Sur son histoire personnelle

  • Vous êtes né dans une Europe qui ne voulait pas des Juifs qui y vivaient. Les premières années de votre vie se sont déroulées en zone libre, mais dans une France occupée.

« J’étais un enfant à l’époque. Toute ma famille, hélas, n’a pas survécu à la guerre : mon grand-père et ma grand-mère sont morts à Auschwitz. Fort heureusement, mes parents n’ont pas été arrêtés. Mon père était membre de la Résistance et persistait à vivre à Paris. Parfois, il vivait à la campagne. Il y a eu beaucoup plus de Français qui ont protégé des Juifs que ce qu’on a l’habitude de penser, et c’est important de le dire. Nous étions dans la campagne poitevine et de nombreux amis nous ont protégés ».

  • Dans l’un de vos livres , vous utilisez la définition de Sartre selon lequel le Juif est défini par le regard de l’autre qui le voit comme juif. D’un point de vue religieux, vous n’êtes pas juif, mais pensez-vous qu’à ce poste de ministre des Affaires étrangères, certains vous regardent en tant que juif ?

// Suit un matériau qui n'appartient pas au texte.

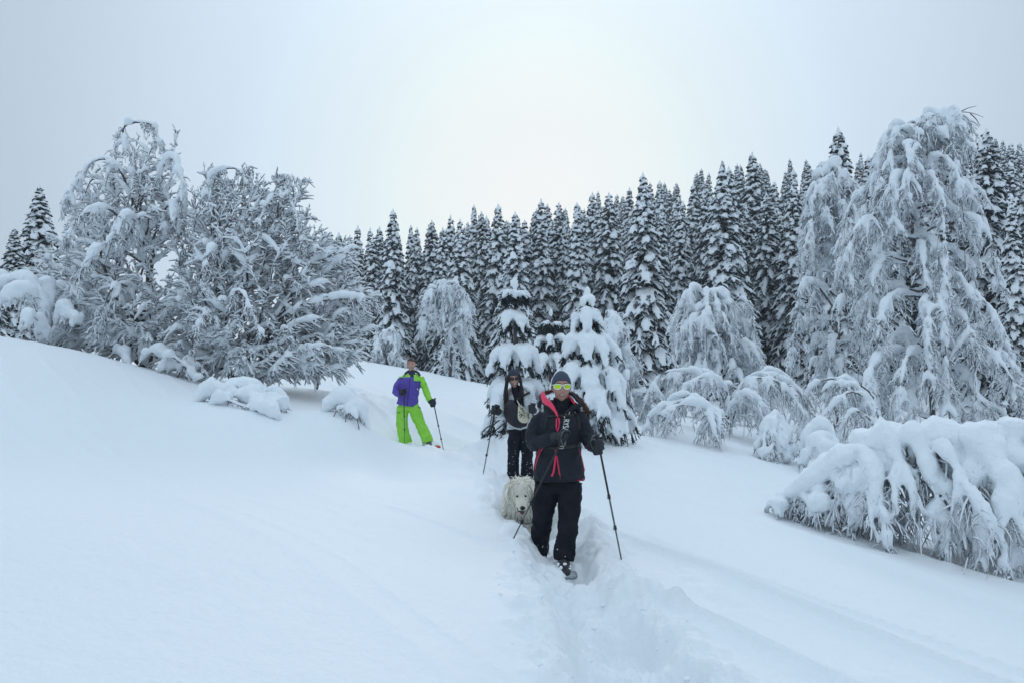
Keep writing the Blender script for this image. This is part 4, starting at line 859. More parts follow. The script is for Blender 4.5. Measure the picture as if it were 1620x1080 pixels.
def trekking_pole(label, group, top, tip, basket=False, clips=(.55, .78), s=1.0, strap=True):
    top = np.asarray(top, float); tip = np.asarray(tip, float); d = tip - top; L = np.linalg.norm(d); d /= L
    r = empty('trekking_pole', tip); tag(r, label, 'pole', group); off = tip
    def seg(name, t0, t1, r0, r1, m, sides=10):
        b = MB(); b.tubes(np.array([top + d * L * (t0 + (t1 - t0) * k) for k in np.linspace(0, 1, 5)])[None], np.linspace(r0, r1, 5)[None] * s, sides); return b.build(name, m, r, off)
    b = MB(); k = np.linspace(0, 1, 10); b.tubes(np.array([top + d * (.135 * s * x) for x in k])[None], np.array([[.012, .017, .018, .0155, .017, .0155, .017, .0155, .016, .012]]) * s, 12); b.build('grip', M_POLEB, r, off)
    c = [0.0] + list(clips) + [1.0]; w = [.0085, .0075, .0062, .005]
    for i in range(len(c) - 1):
        seg('shaft', c[i] + (.09 if i == 0 else 0), c[i + 1] - (.03 if i == len(c) - 2 else 0), w[i], w[i], M_POLEB if i == 0 else M_METAL)
    for x in clips:
        seg('clamp', x - .018, x + .012, .0125, .0125, M_POLEB); p = top + d * L * x
        b = MB(); b.tubes(np.array([p + (-.012, -.008, .012), p + (-.015, -.010, 0), p + (-.013, -.008, -.014)])[None], np.full((1, 3), .0045) * s, 6); b.build('lever', M_CLIP, r, off)
    seg('tip', .97, 1.0, .004, .0025, M_CLIP)
    if basket:
        p = top + d * (L - .075); b = MB(); b.tubes(np.array([p - d * .004, p + d * .004])[None], np.array([[.028, .028]]) * s, 14); b.build('basket', M_POLEB, r, off)
    if strap:
        b = MB(); q = bez([top + d * .01, top + np.array((-.035, -.03, -.01)), top + np.array((-.05, -.035, -.07)), top + np.array((-.02, -.02, -.12)), top + d * .03 + (0, .02, 0)], 16); b.tubes(q[None], np.stack([np.full(16, .009), np.full(16, .002)], -1)[None] * s, 6); b.build('strap', M_METAL if s > .99 else M_POLEB, r, off)
    return r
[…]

« Ce serait un honneur ! La réponse est probablement oui. J’en reviens à la formule que j’utilise dans le livre. Je suis juif quand je veux ! Cela dépend de mon interlocuteur. C’est là toute la difficulté et le choix auquel nous devons faire face. Je suis à moitié juif. Je suis juif lorsque je le veux , lorsque l’antisémitisme menace. On peut décider de ne pas s’en préoccuper, mais la réalité, l’histoire et le racisme sont des choses qui vous poursuivent toujours et qui, en fin de compte, vous rattrapent. On peut prétendre ne pas avoir un nom juif. J’espère pour ceux qui se conduisent ainsi que cela les protège ».

  • Vous n’avez donc jamais pensé à changer votre nom ?

« Jamais. Certains l’ont fait, mais ce n’est pas le cas dans ma famille ».